▸ What to produce
Reproduce every line in the listing that contains the word "pixels".
--- Start Dataset content ---
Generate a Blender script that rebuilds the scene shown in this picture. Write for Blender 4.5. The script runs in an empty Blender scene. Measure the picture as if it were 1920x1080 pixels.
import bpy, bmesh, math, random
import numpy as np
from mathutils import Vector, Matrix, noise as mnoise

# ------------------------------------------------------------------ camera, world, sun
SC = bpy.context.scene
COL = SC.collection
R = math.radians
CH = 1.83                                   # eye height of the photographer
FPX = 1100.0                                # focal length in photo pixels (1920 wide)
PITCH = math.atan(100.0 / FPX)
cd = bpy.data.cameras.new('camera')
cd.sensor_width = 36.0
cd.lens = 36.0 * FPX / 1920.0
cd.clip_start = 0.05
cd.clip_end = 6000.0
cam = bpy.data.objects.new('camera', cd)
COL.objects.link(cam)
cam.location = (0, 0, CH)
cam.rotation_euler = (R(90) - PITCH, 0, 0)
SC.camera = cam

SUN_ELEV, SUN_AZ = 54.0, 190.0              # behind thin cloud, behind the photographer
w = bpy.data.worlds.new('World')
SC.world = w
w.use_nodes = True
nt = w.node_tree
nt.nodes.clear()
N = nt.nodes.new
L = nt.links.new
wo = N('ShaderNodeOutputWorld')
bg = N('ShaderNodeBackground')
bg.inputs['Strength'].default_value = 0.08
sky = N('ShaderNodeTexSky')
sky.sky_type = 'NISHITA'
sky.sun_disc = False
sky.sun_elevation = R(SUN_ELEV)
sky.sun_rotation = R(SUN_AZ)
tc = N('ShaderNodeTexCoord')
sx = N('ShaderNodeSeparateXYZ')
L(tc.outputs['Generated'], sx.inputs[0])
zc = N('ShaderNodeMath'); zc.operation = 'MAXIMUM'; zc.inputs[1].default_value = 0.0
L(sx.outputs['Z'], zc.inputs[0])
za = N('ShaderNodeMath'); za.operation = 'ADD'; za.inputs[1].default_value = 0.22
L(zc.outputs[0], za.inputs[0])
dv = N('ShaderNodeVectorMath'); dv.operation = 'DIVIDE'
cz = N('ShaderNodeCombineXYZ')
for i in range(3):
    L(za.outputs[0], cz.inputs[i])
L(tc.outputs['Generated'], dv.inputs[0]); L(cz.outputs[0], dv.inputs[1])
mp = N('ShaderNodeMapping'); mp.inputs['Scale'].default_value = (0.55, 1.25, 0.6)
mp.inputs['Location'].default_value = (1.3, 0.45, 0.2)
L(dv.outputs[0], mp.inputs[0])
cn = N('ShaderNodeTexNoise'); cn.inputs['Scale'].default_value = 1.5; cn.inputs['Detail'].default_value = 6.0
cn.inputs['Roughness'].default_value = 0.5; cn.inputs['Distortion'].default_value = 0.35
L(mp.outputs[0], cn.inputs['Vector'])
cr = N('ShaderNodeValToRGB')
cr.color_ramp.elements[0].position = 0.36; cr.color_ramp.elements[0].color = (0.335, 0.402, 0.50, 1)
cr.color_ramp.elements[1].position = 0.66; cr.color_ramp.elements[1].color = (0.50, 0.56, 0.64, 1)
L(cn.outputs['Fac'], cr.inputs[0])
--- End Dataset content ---
▸ Answer for this exercise
Generate a Blender script that rebuilds the scene shown in this picture. Write for Blender 4.5. The script runs in an empty Blender scene. Measure the picture as if it were 1920x1080 pixels.
FPX = 1100.0                                # focal length in photo pixels (1920 wide)